Im Wahlkampf könnte der baldige Abzug aber noch zum Trumpf des Präsidenten werden, er könnte seine außenpolitische Bilanz weiter aufpolieren. Den Tod Osama bin Ladens und Muammar al-Gaddafis schlachtet er bereits aus, zuletzt in seiner Rede zur Lage der Nation. Obama weiß genau, wie unpopulär der längste US-Krieg der Geschichte – in der Obama-Diktion ein „notwendiger Krieg“ – inzwischen ist, welch hohen Blutzoll er in den eigenen Reihen forderte und wie sehr er die Kriegskassen auszehrte. Rhetorisch hat er sich längst dem Wiederaufbau der eigenen Nation verschrieben.

Ein vorzeitiges Ende der Kampfhandlungen versetzt die US-Generäle in Panik, stellt aber den pazifistischen, linksliberalen Flügel der Demokraten zufrieden, der aus Protest gegen die Politik Obamas womöglich im Herbst den Wahlurnen fernbleiben könnte.

Mit seiner ultimativen Forderung nach einem Truppenabzug wildert aber auch der republikanische Präsidentschaftskandidat Ron Paul unter den Obama-Wählern von 2008 und begeistert seine jugendlichen Anhänger. Mitt Romney wiederum plädiert dafür, den „Job“ in Afghanistan zu Ende zu bringen.

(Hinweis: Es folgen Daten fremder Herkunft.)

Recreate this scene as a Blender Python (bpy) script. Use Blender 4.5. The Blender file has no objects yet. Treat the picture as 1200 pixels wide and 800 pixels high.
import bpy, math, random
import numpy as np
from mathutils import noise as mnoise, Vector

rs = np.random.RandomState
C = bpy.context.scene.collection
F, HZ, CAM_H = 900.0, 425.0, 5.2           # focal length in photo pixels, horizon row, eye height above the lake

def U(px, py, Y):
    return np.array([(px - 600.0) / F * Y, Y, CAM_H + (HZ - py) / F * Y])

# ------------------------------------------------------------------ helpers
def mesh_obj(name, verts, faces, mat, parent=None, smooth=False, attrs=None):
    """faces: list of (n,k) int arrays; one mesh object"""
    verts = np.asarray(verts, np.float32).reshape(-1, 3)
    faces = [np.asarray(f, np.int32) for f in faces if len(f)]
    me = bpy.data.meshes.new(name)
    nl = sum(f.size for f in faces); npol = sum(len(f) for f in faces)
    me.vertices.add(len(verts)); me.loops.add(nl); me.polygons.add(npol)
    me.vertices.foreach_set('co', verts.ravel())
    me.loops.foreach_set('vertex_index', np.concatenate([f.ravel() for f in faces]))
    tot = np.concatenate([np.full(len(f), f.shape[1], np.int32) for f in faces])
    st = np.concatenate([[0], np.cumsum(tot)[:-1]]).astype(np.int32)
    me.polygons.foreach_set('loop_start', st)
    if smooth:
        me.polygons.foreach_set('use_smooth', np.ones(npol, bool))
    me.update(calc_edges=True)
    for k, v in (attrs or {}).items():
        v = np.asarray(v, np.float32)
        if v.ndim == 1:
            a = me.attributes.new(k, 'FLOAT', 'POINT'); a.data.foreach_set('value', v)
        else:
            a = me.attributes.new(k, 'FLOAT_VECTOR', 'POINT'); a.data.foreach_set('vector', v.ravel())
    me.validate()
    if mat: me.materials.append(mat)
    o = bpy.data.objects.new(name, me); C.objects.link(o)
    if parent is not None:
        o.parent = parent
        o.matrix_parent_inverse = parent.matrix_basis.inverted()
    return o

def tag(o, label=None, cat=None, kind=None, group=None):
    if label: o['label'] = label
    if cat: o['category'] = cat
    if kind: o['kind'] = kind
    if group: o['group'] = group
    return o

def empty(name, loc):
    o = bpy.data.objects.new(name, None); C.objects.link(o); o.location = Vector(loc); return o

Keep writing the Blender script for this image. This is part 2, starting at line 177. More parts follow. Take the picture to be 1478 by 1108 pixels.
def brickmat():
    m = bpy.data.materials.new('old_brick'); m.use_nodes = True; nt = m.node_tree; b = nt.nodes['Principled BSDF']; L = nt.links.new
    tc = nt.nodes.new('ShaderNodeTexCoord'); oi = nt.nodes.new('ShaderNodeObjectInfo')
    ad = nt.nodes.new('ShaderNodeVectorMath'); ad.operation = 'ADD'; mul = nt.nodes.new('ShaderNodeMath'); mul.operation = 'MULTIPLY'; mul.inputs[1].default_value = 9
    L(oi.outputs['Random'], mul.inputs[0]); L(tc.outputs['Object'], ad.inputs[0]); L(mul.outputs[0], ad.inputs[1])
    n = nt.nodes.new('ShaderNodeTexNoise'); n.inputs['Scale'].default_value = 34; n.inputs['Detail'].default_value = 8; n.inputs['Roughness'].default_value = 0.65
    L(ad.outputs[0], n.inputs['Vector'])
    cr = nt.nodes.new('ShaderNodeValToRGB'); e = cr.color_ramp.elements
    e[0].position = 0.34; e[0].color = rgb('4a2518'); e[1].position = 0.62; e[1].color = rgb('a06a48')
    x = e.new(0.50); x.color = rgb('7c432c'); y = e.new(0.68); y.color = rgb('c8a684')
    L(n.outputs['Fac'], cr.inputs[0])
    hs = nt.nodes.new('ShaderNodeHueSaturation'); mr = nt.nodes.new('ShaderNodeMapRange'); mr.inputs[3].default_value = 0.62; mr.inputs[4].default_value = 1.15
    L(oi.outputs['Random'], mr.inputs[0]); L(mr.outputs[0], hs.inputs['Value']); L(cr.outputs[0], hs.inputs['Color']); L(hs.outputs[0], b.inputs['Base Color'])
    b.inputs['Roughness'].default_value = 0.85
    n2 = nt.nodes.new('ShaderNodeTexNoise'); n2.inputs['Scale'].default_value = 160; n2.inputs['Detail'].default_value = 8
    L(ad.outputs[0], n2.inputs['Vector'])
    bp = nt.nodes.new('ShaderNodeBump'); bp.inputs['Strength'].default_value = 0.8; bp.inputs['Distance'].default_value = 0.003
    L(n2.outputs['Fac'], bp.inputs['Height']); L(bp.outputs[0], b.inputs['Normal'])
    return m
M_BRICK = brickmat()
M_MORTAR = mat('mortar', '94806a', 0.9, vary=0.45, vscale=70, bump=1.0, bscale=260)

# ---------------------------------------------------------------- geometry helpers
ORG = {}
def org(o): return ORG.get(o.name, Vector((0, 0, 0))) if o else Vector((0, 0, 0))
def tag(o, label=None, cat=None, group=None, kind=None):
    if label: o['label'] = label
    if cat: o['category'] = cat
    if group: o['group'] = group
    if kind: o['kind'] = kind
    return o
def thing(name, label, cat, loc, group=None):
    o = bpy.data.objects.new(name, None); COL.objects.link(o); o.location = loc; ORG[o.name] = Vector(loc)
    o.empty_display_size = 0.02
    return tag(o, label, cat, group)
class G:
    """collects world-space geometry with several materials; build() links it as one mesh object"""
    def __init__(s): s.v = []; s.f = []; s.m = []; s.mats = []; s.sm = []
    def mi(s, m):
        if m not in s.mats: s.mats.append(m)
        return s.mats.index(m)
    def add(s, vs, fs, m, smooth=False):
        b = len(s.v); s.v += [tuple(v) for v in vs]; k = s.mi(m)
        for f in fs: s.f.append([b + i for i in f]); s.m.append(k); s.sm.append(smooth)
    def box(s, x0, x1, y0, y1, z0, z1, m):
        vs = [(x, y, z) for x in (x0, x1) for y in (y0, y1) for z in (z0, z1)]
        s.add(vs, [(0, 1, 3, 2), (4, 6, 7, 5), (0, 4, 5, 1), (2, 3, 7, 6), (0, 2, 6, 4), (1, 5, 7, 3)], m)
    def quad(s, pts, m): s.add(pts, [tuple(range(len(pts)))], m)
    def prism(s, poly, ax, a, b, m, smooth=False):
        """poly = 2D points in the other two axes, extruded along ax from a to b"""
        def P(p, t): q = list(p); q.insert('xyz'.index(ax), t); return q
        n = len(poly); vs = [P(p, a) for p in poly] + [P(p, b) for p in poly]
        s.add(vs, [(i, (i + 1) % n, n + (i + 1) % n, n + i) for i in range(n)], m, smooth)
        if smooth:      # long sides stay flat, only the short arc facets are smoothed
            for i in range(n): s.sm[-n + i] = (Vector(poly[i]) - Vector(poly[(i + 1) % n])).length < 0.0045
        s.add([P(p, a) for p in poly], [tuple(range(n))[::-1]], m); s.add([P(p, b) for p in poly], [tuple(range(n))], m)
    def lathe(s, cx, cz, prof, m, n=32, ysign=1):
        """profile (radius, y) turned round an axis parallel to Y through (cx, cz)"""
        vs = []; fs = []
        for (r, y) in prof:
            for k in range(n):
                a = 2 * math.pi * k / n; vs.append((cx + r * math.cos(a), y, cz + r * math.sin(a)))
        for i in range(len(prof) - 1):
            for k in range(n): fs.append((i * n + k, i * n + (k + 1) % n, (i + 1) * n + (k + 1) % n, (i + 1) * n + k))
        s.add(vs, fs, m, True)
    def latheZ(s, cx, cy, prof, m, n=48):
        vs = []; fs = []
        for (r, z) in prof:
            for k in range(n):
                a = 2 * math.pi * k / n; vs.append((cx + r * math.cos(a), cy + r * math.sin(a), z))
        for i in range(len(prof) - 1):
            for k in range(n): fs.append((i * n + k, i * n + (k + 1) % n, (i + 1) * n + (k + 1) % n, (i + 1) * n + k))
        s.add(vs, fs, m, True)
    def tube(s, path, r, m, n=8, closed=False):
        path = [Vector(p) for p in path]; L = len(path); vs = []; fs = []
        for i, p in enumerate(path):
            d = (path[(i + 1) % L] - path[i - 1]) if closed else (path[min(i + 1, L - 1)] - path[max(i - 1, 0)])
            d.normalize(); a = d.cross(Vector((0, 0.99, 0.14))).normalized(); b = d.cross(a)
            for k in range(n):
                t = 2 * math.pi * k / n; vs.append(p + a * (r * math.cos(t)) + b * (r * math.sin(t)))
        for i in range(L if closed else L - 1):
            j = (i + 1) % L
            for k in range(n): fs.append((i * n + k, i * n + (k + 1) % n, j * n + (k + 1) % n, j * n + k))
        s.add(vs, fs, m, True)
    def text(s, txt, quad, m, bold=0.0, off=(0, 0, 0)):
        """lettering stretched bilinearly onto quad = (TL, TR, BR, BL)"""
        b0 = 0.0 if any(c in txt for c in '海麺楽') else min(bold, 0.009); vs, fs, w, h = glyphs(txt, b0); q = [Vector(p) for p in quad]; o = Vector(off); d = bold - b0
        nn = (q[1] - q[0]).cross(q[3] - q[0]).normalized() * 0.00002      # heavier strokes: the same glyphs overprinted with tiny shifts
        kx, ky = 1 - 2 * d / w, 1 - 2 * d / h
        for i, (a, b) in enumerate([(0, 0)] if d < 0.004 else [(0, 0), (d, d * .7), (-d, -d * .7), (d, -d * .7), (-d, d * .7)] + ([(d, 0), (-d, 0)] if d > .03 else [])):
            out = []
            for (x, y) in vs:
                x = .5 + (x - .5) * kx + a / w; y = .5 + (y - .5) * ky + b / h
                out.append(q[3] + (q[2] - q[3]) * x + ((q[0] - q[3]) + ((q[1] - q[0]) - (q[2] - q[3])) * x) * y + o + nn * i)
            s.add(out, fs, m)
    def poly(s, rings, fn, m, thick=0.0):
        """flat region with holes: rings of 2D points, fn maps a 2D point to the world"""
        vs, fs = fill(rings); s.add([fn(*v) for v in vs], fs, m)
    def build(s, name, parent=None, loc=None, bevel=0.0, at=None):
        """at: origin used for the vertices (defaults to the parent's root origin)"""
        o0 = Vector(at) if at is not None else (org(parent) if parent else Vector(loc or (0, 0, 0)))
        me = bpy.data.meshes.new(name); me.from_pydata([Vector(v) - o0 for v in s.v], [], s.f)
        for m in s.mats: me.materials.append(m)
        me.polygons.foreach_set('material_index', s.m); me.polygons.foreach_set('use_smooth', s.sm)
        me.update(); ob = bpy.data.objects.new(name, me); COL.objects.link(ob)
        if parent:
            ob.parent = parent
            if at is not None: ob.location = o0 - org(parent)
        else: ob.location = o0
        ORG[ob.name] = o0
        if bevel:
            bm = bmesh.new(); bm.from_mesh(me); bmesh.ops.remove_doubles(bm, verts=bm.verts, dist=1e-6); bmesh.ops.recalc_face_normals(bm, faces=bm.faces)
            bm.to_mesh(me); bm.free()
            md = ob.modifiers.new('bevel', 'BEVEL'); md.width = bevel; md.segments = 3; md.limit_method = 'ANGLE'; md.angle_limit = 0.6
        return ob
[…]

Außenpolitik spielt in einem Wahlkampf, in dem sich alles um die Wirtschaft und das explodierende Defizit dreht, nur am Rande eine Rolle. Aus Reverenz zu den Exilkubanern blitzte in Florida kurz das Thema Regimewechsel in Havanna auf. Für regelmäßig scharfe Kontroversen sorgt indes die Position zu einer Atommacht Iran – und, in Anlehnung daran, zum Verbündeten Israel. Ein etwaiger israelischer Angriff gegen Teherans Atomprogramm im Herbst würde im US-Wahlkampf freilich Funken schlagen.